Say there are 100 developers working on the same project.

When each developer pushes their changeset to the central repo (origin master), are they forced to pull/merge locally to get all the updates before pushing?

Or as long as they all worked on different files and a merge isn't required, they won't be forced to do so?

Push does not do an automatic pull. If many developers are working on a single updated branch, it's advisable for them to always do

git pull --rebase && git push

The scenario you describe is not allowed: git remote repositories do not allow pushes to branches when these are not fast forwards .

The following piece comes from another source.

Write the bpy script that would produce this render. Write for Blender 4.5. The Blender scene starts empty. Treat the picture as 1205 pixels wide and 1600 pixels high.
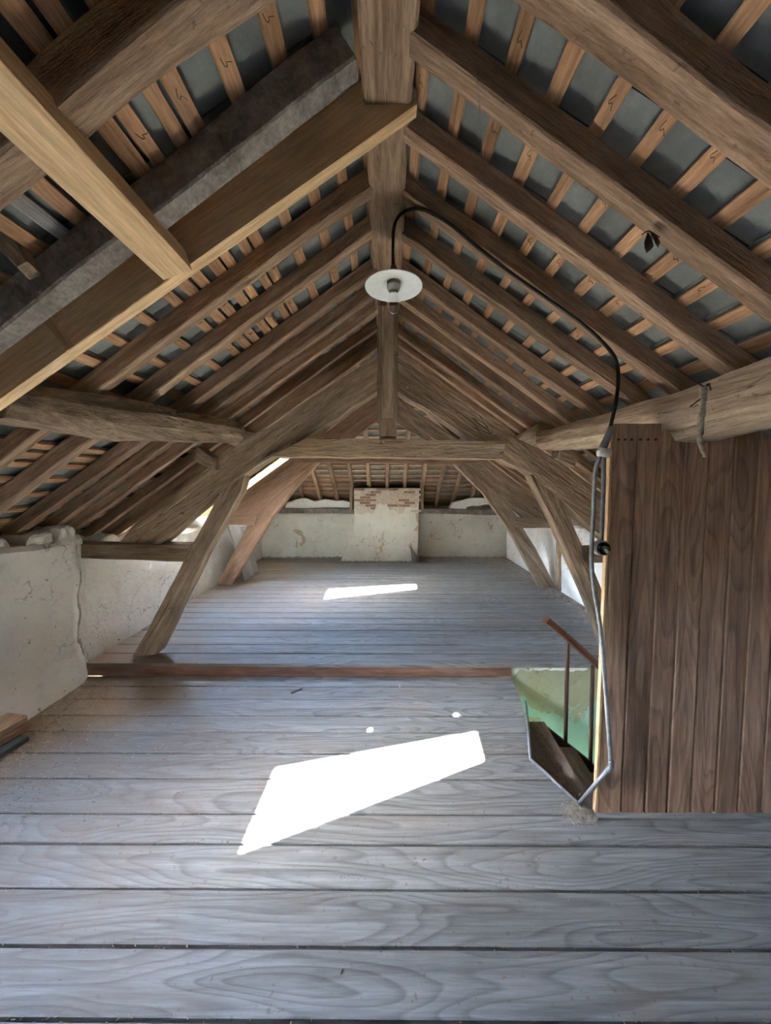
import bpy, bmesh, math, random
from mathutils import Vector, Matrix, noise

random.seed(7)
scene = bpy.context.scene
C = scene.collection

# ------------------------------------------------------------------ camera
F = 545.0                                   # focal length in pixels of the 1205x1600 frame
PITCH = math.atan(23 / F)
YAW = math.atan(2.5 / F)
CX, CV = 602.5, 778.0
CAM = Vector((0, 0, 1.6))
cam_d = bpy.data.cameras.new('camera')
cam = bpy.data.objects.new('camera', cam_d)
C.objects.link(cam)
cam.location = CAM
cam.rotation_euler = (math.pi / 2 - PITCH, 0, YAW)
cam_d.sensor_fit = 'HORIZONTAL'
cam_d.sensor_width = 36
cam_d.lens = F / 1205 * 36
cam_d.shift_y = -22.0 / 1205
cam_d.clip_start = 0.02
scene.camera = cam

# ------------------------------------------------------------------ sky, sun, exposure
SDX, SDY = 1.20, 0.53                       # sunlight travels this far in x, y for 1 m down
SUN_DIR = Vector((SDX, SDY, -1)).normalized()
world = bpy.data.worlds.new('world')
scene.world = world
world.use_nodes = True
wn = world.node_tree
wn.nodes.clear()
w_out = wn.nodes.new('ShaderNodeOutputWorld')
w_bg = wn.nodes.new('ShaderNodeBackground')
w_sky = wn.nodes.new('ShaderNodeTexSky')
w_sky.sky_type = 'NISHITA'
w_sky.sun_disc = False
w_sky.sun_elevation = math.atan(1 / math.hypot(SDX, SDY))
w_sky.sun_rotation = math.atan2(-SDX, -SDY)
w_sky.air_density = 1.2
w_sky.dust_density = 0.6
w_sky.ozone_density = 1.2
wn.links.new(w_sky.outputs[0], w_bg.inputs[0])
w_bg.inputs[1].default_value = 3.0
wn.links.new(w_bg.outputs[0], w_out.inputs[0])

sun_d = bpy.data.lights.new('sun', 'SUN')
sun_d.energy = 60.0
sun_d.angle = 0.009
sun_d.color = (1.0, 0.93, 0.82)
sun = bpy.data.objects.new('sun', sun_d)
C.objects.link(sun)
sun.location = (-6, -5, 9)
sun.rotation_euler = SUN_DIR.to_track_quat('-Z', 'Y').to_euler()

scene.view_settings.view_transform = 'Standard'
scene.view_settings.look = 'None'
scene.view_settings.gamma = 1.0
scene.view_settings.use_curve_mapping = False
scene.view_settings.exposure = 3.75
scene.cycles.use_denoising = True
scene.cycles.max_bounces = 14
scene.cycles.diffuse_bounces = 9
scene.cycles.transparent_max_bounces = 12
scene.cycles.sample_clamp_indirect = 0

# ------------------------------------------------------------------ measuring helpers (photo pixel -> place in the attic)
_c, _s = math.cos(YAW), math.sin(YAW)
def _rz(v): return Vector((v.x * _c - v.y * _s, v.x * _s + v.y * _c, v.z))
FW = _rz(Vector((0, math.cos(PITCH), -math.sin(PITCH))))
UPV = _rz(Vector((0, math.sin(PITCH), math.cos(PITCH))))
RT = _rz(Vector((1, 0, 0)))
def ray(u, v): return FW * F + RT * (u - CX) + UPV * (CV - v)
def UY(u, v, y):
    d = ray(u, v); return CAM + d * (y / d.y)
def UZ(u, v, z):
    d = ray(u, v); return CAM + d * ((z - CAM.z) / d.z)
def UX(u, v, x):
    d = ray(u, v); return CAM + d * (x / d.x)

# ------------------------------------------------------------------ building dimensions
SL = 0.71                       # roof pitch (rise over run)
AP = 3.10                       # height where the rafter undersides would meet
AL = AP + 0.115                 # lath undersides
AS = AP + 0.150                 # slate undersides
AC = AP + 0.175                 # shell added above the slates to keep light out
YA = 4.5                        # where the hip end starts at the ridge
EAVE = 3.05
UP_Z = 0.11                     # raised floor
STEP_Y = 2.83
XL, XR = -2.52, 2.40
END_Y = 6.95
PIT = math.atan(SL)
CP, SP = math.cos(PIT), math.sin(PIT)

# ------------------------------------------------------------------ materials
def new_mat(name):
    m = bpy.data.materials.new(name); m.use_nodes = True
    nt = m.node_tree
    return m, nt, nt.nodes['Principled BSDF']

def ramp(nt, stops):
    r = nt.nodes.new('ShaderNodeValToRGB')
    e = r.color_ramp.elements
    while len(e) < len(stops): e.new(0.5)
    for k, (p, c) in enumerate(stops):
        e[k].position = p
        e[k].color = (*c, 1) if len(c) == 3 else c
    return r

def coords(nt, scale, rnd=True, kind='Object'):
    tc = nt.nodes.new('ShaderNodeTexCoord')
    src = tc.outputs[kind]
    if rnd:
        oi = nt.nodes.new('ShaderNodeObjectInfo')
        ml = nt.nodes.new('ShaderNodeMath'); ml.operation = 'MULTIPLY'; ml.inputs[1].default_value = 61.0
        nt.links.new(oi.outputs['Random'], ml.inputs[0])
        ad = nt.nodes.new('ShaderNodeVectorMath'); ad.operation = 'ADD'
        nt.links.new(src, ad.inputs[0]); nt.links.new(ml.outputs[0], ad.inputs[1])
        src = ad.outputs[0]
    mp = nt.nodes.new('ShaderNodeMapping'); mp.inputs['Scale'].default_value = scale
    nt.links.new(src, mp.inputs['Vector'])
    return mp.outputs['Vector']

def noise_n(nt, vec, scale=1.0, detail=5, rough=0.6, dist=0.0):
    n = nt.nodes.new('ShaderNodeTexNoise')
    n.inputs['Scale'].default_value = scale; n.inputs['Detail'].default_value = detail
    n.inputs['Roughness'].default_value = rough; n.inputs['Distortion'].default_value = dist
    nt.links.new(vec, n.inputs['Vector'])
    return n

def mixc(nt, fac, a, b, mode='MIX'):
    m = nt.nodes.new('ShaderNodeMix'); m.data_type = 'RGBA'; m.blend_type = mode
    for k, s in ((0, fac), (6, a), (7, b)):
        if isinstance(s, (int, float)): m.inputs[k].default_value = s
        elif isinstance(s, tuple): m.inputs[k].default_value = (*s, 1)
        else: nt.links.new(s, m.inputs[k])
    return m.outputs[2]

def maprange(nt, src, a, b, c=0.0, d=1.0):
    n = nt.nodes.new('ShaderNodeMapRange')
    n.inputs[1].default_value = a; n.inputs[2].default_value = b; n.inputs[3].default_value = c; n.inputs[4].default_value = d
    nt.links.new(src, n.inputs[0]); return n.outputs[0]

def wood(name, dark, mid, light, along=1.6, across=22.0, rings=0.0, ring_n=14.0, bump=0.35, rough=0.85,
         vary=0.35, blotch=None, cracks=0.0, speck=None, dirt_shade=None, fine=0.7):
    """Timber whose grain runs along the object's own X axis."""
    m, nt, b = new_mat(name)
    v1 = coords(nt, (along, across, across))
    n1 = noise_n(nt, v1, 1.0, 7, 0.65, 0.4)
    r1 = ramp(nt, [(0.28, dark), (0.5, mid), (0.74, light)])
    nt.links.new(n1.outputs['Fac'], r1.inputs[0])
    col = r1.outputs[0]
    v2 = coords(nt, (along * 5.0, across * 4, across * 4))
    n2 = noise_n(nt, v2, 1.0, 4, 0.7)
    f2 = maprange(nt, n2.outputs['Fac'], 0.35, 0.7, 0.55, 1.2)
    h = n1.outputs['Fac']
    cc = nt.nodes.new('ShaderNodeCombineColor')
    for k in range(3): nt.links.new(f2, cc.inputs[k])
    col = mixc(nt, fine, col, cc.outputs[0], 'MULTIPLY')
    hh = nt.nodes.new('ShaderNodeMath'); hh.operation = 'ADD'
    nt.links.new(h, hh.inputs[0]); nt.links.new(n2.outputs['Fac'], hh.inputs[1])
    h = hh.outputs[0]
    if rings > 0:                                   # cathedral figure: contour lines of a stretched noise
        v3 = coords(nt, (0.75, 5.5, 5.5))
        n3 = noise_n(nt, v3, 1.0, 1.5, 0.45, 0.25)
        mu = nt.nodes.new('ShaderNodeMath'); mu.operation = 'MULTIPLY'; mu.inputs[1].default_value = ring_n
        nt.links.new(n3.outputs['Fac'], mu.inputs[0])
        pp = nt.nodes.new('ShaderNodeMath'); pp.operation = 'FRACT'
        nt.links.new(mu.outputs[0], pp.inputs[0])
        rr = ramp(nt, [(0.0, (1, 1, 1)), (0.55, (0.86, 0.86, 0.86)), (0.88, (0.45, 0.45, 0.45)), (1.0, (0.95, 0.95, 0.95))])
        nt.links.new(pp.outputs[0], rr.inputs[0])
        col = mixc(nt, rings, col, rr.outputs[0], 'MULTIPLY')
        h2 = nt.nodes.new('ShaderNodeMath'); h2.operation = 'MULTIPLY_ADD'; h2.inputs[1].default_value = 0.6
        sep = nt.nodes.new('ShaderNodeSeparateColor'); nt.links.new(rr.outputs[0], sep.inputs[0])
        nt.links.new(sep.outputs[0], h2.inputs[0]); nt.links.new(h, h2.inputs[2]); h = h2.outputs[0]
    if blotch:                                      # stains with their own shape
        v4 = coords(nt, (1.1, 2.6, 2.6))
        n4 = noise_n(nt, v4, 1.0, 5, 0.6, 0.6)
        f4 = maprange(nt, n4.outputs['Fac'], 0.52, 0.72, 0.0, blotch[1])
        col = mixc(nt, f4, col, blotch[0])
    if speck:
        v5 = coords(nt, (38, 38, 38))
        n5 = noise_n(nt, v5, 1.0, 2, 0.5)
        f5 = maprange(nt, n5.outputs['Fac'], 0.66, 0.74, 0.0, speck[1])
        col = mixc(nt, f5, col, speck[0])
    if cracks > 0:
        v6 = coords(nt, (0.9, 9, 9))
        n6 = noise_n(nt, v6, 1.0, 3, 0.5, 1.0)
        d6 = nt.nodes.new('ShaderNodeMath'); d6.operation = 'SUBTRACT'; d6.inputs[1].default_value = 0.5
        nt.links.new(n6.outputs['Fac'], d6.inputs[0])
        a6 = nt.nodes.new('ShaderNodeMath'); a6.operation = 'ABSOLUTE'; nt.links.new(d6.outputs[0], a6.inputs[0])
        f6 = maprange(nt, a6.outputs[0], 0.0, 0.010, cracks, 0.0)
        g6 = noise_n(nt, coords(nt, (2.0, 5, 5)), 1.0, 2, 0.5)
        gm = nt.nodes.new('ShaderNodeMath'); gm.operation = 'MULTIPLY'
        nt.links.new(f6, gm.inputs[0]); nt.links.new(maprange(nt, g6.outputs['Fac'], 0.52, 0.62, 0, 1), gm.inputs[1]); f6 = gm.outputs[0]
        col = mixc(nt, f6, col, (0.03, 0.022, 0.016))
        h6 = nt.nodes.new('ShaderNodeMath'); h6.operation = 'SUBTRACT'
        nt.links.new(h, h6.inputs[0]); nt.links.new(f6, h6.inputs[1]); h = h6.outputs[0]
    if dirt_shade:  # brown dust plus painted shade, strongest towards the left wall
        ge = nt.nodes.new('ShaderNodeNewGeometry')
        sx = nt.nodes.new('ShaderNodeSeparateXYZ'); nt.links.new(ge.outputs['Position'], sx.inputs[0])
        nd = noise_n(nt, ge.outputs['Position'], 2.2, 6, 0.65, 0.5)
        ma = nt.nodes.new('ShaderNodeMath'); ma.operation = 'MULTIPLY_ADD'; ma.inputs[1].default_value = 2.4
        nt.links.new(nd.outputs['Fac'], ma.inputs[0]); nt.links.new(sx.outputs[0], ma.inputs[2])
        col = mixc(nt, maprange(nt, ma.outputs[0], -1.0, 0.75, dirt_shade[1], 0.0), col, dirt_shade[0])
    if vary > 0:
        oi = nt.nodes.new('ShaderNodeObjectInfo')
        hs = nt.nodes.new('ShaderNodeHueSaturation')
        nt.links.new(maprange(nt, oi.outputs['Random'], 0, 1, 1 - vary, 1 + vary), hs.inputs['Value'])
        nt.links.new(col, hs.inputs['Color']); col = hs.outputs[0]
    nt.links.new(col, b.inputs['Base Color'])
    b.inputs['Roughness'].default_value = rough
    b.inputs['Specular IOR Level'].default_value = 0.25
    bp = nt.nodes.new('ShaderNodeBump'); bp.inputs['Strength'].default_value = bump; bp.inputs['Distance'].default_value = 0.02
    nt.links.new(h, bp.inputs['Height']); nt.links.new(bp.outputs[0], b.inputs['Normal'])
    return m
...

Say you want to push to branch b . Remote is at point r . Your dev wants to push commits from his branch b to the remote b starting from point d up to its HEAD: this will not work if r is not strictly equal to d .

This is by design: if you were allowed to do this, you'd break every other developers' branches who work on the project, not to mention the very high chance of losing commits. Devs have their local reflogs, sure, but still.

Short answer: yes, they will have to have fetched and merged in any other changes on the branch they are pushing to.

Longer answer: Git purposefully does not try to be smart as to whether changes need merging into one another: as far as Git is concerned, the history has changed, so the tree will need merging client-side. Thankfully, in most cases this is as simple as a git pull or a git pull --rebase , followed by a quick check on what the changes were and whether everything still works.